Francesco Schettino Costa Concordia Trial
Costa Concordia's captain Francesco Schettino attends his trial in a local theatre in Grosseto GIUSEPPE CACACE/AFP/Getty Images

The Costa Concordia cruise ship captain has accused his former crew of behaving like students on a school trip during the shipwreck that killed 32 people in 2012, as he gave testimony on the tragedy in court.

Francesco Schettino also told judges that he steered the liner too close to the Giglio Island, eventually hitting a rock, as a treat to passengers and to do a favour to a crewmember.

The captain is the sole defendant being tried in the Tuscan city of Grosseto on charges of manslaughter, causing a shipwreck and abandoning ship. He said that in the moments before the impact, officials on the bridge should have warned him of the impending danger but instead remained silent.

"One of the officials should have said: 'captain we are on the rocks!' but they remained silent instead," he said, denying he was distracted during the approach to the island.

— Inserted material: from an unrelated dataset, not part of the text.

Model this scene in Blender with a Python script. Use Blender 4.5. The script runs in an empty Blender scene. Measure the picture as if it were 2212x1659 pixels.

"The general silence deceived me," he said. "I wasn't leading a group of schoolchildren."

Answering prosecutors who asked why he brought the Concordia so close to the shore he replied that he "wanted to kill three birds with one stone", using the equivalent Italian expression "to catch three pigeons with one broad bean".

Schettino claimed that he decided to perform the sail-past-salute to the Island to pay homage to a retired commander living there and please the cruise maître Antonello Tievoli, a Giglio native.

"We also did it for commercial reasons, so that people from the island could take photos [of the ship] and passengers could see the island," he told the court.

Schettino denied the manoeuvre was meant to impress Domnica Cemortan, a Moldovan dancer he had brought to the bridge, and who admitted she was his lover at earlier hearings.

Schettino denies abandoning the ship. His defence team maintains he is being made a scapegoat and actually saved lives by manoeuvring the ship closer to the island's shores after the collision and no single person is to blame for hitting the rock.

Schettino claims that the evacuation was hampered because of a failure of a backup generator and flooding in supposedly water-tight compartments.

He has also maintained that the ship wouldn't have crashed if Jacob Rusli Bin, the Indonesian helmsman, had followed his orders.

The captain and his legal team contend that, due to language difficulties, the helmsman did not understand Schettino's order to steer left, as the ship was too close to shore and veered right instead.

Rusli Bin is one of five employees who made plea bargains in return for mild sentences in a separate proceeding.

If convicted, Scehttino faces up to 20 years in jail.